Published by: World Tibet Network News, Thursdsay, August 8, 1996
LITTLE ROCK, Aug 7 (Reuter) - Arkansas Gov. Mike Huckabee met on Wednesday with a group of clergymen opposed to the death penalty but refused to block the execution of an inmate whose conversion to Buddhism has stirred worldwide interest.
William Frankie Parker, 41, was set to die by lethal injection at Arkansas' Cummins Prison on Thursday at 10 p.m. EDT (0200 GMT Friday).
"The ministers hoped the Governor would commute the sentence, which he is not going to do," said Jim Harris, a press assistant to Huckabee.
"Parker killed two people and attempted to kill two more, including a police officer," Harris said.
Parker was sentenced to death for murdering the parents of his former wife, whom he took hostage and shot. He also shot and wounded his ex-wife Pam Parker and an Arkansas policeman.
Parker's death row conversion to Buddhism has drawn pleas for executive clemency from the Dalai Lhama of Tibet and Mother Theresa, the Roman Catholic nun who works with Calcutta's poor.
Also supporting a commutation of Parker's sentence is film actor Richard Gere, a prominent American Buddhist.
"Obviously, Frankie did something very bad. He killed two people. But I don't think it makes anything better for those people, for their families or for Frankie that he be killed," Gere said in a telephone interview with Reuters.

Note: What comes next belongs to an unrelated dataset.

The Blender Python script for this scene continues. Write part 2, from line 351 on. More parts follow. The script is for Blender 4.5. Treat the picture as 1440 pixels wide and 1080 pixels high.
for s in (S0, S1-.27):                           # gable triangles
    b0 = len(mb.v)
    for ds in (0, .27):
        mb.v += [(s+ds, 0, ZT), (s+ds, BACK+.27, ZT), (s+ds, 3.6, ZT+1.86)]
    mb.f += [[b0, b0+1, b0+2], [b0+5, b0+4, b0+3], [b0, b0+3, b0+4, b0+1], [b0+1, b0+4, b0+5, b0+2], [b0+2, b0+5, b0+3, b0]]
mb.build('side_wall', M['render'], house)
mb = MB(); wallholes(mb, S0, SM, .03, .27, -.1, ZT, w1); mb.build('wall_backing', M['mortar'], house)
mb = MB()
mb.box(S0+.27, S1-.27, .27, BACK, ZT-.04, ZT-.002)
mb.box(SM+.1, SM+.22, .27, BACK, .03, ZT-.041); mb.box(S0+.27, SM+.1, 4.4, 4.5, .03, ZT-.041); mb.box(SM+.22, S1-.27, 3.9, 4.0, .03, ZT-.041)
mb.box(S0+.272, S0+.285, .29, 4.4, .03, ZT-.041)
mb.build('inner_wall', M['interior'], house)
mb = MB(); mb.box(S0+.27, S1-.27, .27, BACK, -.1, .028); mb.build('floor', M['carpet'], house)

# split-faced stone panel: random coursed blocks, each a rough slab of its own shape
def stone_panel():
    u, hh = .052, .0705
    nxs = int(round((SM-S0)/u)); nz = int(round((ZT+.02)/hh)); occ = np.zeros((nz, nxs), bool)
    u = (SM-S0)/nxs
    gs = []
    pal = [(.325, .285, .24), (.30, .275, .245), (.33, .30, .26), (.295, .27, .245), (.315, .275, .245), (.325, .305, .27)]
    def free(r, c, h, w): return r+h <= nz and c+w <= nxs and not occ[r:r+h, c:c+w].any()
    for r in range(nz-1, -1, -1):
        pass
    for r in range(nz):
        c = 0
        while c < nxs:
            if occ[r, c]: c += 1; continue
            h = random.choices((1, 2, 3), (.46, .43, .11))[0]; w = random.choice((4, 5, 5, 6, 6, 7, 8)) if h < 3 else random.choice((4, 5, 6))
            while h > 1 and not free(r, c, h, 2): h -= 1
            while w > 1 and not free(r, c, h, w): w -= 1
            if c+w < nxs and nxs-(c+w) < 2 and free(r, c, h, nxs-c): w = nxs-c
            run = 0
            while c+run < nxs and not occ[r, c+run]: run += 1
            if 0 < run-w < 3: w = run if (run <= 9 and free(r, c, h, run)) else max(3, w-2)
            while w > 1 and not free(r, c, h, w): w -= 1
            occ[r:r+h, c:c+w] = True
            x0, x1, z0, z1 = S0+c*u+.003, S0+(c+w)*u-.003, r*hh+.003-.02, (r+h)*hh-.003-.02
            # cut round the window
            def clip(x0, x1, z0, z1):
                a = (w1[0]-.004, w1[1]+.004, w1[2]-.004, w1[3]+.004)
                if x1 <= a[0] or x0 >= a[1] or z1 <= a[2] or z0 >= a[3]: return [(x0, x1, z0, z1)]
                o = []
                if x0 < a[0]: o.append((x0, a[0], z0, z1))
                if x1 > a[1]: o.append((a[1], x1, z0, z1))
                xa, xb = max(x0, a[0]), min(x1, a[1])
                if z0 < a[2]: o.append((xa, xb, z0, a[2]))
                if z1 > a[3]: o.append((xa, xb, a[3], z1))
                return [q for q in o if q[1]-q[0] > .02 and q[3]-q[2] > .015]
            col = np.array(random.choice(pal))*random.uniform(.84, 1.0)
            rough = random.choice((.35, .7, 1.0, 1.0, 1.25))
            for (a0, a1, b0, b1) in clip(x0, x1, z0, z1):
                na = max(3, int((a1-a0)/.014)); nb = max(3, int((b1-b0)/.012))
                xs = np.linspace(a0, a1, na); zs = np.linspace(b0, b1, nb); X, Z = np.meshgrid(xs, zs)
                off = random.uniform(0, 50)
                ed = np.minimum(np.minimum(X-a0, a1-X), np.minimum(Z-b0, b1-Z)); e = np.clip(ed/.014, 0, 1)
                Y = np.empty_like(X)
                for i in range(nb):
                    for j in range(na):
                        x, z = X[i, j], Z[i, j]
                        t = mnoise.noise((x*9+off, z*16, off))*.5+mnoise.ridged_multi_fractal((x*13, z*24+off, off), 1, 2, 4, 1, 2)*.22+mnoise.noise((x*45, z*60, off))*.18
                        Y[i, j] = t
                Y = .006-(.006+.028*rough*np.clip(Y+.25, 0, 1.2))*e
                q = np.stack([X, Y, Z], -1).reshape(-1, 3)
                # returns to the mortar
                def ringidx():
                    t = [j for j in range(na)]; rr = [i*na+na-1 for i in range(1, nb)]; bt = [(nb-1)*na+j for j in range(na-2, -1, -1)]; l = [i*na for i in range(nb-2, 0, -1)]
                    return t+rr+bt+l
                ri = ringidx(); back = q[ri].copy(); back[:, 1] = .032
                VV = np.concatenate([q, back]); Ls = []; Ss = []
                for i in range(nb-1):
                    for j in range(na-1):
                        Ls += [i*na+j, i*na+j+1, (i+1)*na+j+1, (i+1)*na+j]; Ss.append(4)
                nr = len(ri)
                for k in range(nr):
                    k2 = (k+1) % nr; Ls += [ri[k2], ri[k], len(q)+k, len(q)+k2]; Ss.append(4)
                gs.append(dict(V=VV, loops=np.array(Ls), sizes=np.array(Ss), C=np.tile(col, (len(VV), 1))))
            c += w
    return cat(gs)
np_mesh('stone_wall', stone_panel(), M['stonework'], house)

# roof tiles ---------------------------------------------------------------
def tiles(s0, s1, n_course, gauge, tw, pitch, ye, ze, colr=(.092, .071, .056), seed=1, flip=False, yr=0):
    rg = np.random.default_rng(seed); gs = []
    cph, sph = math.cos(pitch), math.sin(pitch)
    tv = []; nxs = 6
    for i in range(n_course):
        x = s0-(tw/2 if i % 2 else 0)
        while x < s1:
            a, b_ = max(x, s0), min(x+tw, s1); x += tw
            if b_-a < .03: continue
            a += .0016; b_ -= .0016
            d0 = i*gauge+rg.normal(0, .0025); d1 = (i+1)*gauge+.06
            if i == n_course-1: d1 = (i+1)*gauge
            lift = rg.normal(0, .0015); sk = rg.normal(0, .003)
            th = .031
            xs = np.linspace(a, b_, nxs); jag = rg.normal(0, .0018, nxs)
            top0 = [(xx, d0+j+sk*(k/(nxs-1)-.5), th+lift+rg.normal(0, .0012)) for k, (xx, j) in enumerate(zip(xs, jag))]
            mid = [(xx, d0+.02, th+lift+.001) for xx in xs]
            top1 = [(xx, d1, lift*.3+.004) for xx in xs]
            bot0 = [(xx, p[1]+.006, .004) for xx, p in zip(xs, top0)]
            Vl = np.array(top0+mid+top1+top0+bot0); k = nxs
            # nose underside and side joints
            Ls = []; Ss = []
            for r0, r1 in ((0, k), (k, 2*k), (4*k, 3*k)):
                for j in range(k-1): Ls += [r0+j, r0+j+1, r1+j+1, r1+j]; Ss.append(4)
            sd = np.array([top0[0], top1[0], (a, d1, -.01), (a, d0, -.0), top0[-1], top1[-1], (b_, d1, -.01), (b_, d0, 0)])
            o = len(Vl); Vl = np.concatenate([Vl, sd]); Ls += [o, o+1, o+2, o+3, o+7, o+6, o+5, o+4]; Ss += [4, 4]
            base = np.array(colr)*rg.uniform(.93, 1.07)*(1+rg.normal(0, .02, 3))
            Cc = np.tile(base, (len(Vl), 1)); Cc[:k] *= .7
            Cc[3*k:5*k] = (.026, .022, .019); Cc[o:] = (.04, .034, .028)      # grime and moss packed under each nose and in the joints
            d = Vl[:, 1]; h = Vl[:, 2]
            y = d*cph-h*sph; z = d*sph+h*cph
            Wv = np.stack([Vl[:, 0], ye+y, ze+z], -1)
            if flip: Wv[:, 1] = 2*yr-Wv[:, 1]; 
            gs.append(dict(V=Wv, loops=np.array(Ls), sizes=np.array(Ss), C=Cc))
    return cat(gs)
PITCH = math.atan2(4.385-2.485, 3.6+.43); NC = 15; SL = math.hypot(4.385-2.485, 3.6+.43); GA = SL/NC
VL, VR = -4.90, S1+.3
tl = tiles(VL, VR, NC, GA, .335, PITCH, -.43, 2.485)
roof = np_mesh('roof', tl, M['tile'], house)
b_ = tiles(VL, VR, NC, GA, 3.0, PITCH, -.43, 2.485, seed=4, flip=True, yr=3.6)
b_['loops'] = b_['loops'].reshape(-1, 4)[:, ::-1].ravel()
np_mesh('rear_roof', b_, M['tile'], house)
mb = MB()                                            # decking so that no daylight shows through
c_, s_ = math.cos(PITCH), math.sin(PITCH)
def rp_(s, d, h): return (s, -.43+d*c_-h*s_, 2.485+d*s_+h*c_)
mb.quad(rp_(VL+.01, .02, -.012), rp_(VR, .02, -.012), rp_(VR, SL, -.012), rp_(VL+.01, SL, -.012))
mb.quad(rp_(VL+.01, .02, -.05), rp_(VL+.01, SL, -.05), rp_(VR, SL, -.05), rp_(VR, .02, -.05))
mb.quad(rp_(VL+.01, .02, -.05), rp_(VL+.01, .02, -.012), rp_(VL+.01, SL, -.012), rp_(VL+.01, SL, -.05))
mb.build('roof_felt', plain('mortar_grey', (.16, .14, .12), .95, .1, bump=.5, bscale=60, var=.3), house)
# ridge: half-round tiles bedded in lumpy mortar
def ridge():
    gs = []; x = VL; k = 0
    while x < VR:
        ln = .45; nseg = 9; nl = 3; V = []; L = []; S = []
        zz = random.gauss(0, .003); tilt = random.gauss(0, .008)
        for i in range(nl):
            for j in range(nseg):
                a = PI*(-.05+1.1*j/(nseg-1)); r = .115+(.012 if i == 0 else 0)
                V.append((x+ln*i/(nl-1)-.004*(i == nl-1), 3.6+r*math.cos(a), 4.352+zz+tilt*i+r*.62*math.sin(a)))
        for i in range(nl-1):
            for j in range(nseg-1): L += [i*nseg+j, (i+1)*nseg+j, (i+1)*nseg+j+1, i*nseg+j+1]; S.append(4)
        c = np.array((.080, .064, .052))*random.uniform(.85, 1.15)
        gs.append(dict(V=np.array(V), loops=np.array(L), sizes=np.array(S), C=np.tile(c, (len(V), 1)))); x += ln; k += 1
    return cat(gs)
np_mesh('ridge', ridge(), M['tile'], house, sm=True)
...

Parker's spiritual adviser, Kevin Malone of New York, flew to Arkansas to counsel Parker in his last hours.
"The Frankie Parker who was placed in the Arkansas prison system is no longer there," Malone said. "This is an entirely different human being whose mind functions in an entirely different realm."
Malone, who uses the Buddhist name Kibutzo Shinto, said he had no doubt that Parker's spiritual conversion was genuine.